While Fain touted progress in negotiations, he said the Big Three need to continue to move toward a “record” labor contract to avoid more strikes.

The strike at the Chicago Assembly Plant has already had far-reaching effects.

Ford laid off 243 non-striking workers at its stamping facility in Chicago Heights beginning Sept. 30 and another 90 at a Lima, Ohio, engine plant Monday, both of which supply parts to the idled Chicago Assembly Plant.

The automaker expanded the Chicago-related layoffs on Thursday into two Michigan parts facilities, giving the pink slip to 350 workers at its Livonia Transmission Plant and 50 at the Sterling Axle Plant.
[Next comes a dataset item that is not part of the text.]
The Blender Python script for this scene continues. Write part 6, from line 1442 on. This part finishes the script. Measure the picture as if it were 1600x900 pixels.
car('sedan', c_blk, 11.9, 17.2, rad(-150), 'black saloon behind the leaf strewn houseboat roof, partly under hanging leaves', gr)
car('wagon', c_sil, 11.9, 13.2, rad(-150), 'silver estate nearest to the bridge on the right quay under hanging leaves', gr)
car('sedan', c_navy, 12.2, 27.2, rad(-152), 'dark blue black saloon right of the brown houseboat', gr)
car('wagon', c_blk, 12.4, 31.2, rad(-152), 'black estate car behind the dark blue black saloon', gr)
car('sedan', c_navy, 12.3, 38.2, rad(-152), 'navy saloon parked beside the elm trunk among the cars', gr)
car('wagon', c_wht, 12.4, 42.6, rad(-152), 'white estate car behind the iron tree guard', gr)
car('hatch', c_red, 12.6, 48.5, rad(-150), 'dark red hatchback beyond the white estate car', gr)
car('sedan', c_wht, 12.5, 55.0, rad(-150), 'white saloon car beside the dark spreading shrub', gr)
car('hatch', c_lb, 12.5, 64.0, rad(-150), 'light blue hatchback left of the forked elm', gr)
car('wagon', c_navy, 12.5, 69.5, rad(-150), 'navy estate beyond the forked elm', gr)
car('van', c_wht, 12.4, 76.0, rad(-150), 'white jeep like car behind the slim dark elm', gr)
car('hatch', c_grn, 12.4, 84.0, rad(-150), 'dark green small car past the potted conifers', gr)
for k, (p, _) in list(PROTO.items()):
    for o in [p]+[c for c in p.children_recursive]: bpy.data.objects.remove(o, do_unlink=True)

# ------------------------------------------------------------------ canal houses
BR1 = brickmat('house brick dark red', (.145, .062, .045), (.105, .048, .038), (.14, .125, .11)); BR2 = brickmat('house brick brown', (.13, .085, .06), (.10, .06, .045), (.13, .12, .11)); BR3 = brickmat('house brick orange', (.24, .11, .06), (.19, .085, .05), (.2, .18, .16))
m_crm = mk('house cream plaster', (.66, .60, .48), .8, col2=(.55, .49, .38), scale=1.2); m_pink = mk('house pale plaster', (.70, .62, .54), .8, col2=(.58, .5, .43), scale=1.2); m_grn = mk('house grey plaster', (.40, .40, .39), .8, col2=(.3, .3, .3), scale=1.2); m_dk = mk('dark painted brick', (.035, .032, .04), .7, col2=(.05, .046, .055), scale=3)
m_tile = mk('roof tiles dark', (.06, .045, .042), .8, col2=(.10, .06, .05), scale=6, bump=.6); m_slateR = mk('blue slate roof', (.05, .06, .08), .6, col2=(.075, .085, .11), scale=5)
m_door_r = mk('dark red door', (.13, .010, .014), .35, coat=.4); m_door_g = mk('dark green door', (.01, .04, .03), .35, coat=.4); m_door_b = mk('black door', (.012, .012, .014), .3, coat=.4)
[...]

On Friday, Ford told another 495 workers not to report to their jobs Monday at facilities in Michigan and Ohio, including 372 at the Cleveland Engine Plant, due to the production halt in Chicago.

“While we are doing what we can to avoid layoffs, we have no choice but to reduce production of parts that would be destined for a plant that is on strike,” Bryce Currie, vice president of Ford Blue manufacturing for the Americas, said in a news release Friday. “Strike-related layoffs are an unfortunate result of the UAW’s strategy.”

In addition to Ford’s Chicago Assembly Plant, nearly 200 parts distribution workers at a GM center in Bolingbrook and a Stellantis facility in Naperville have been on strike since Sept. 22.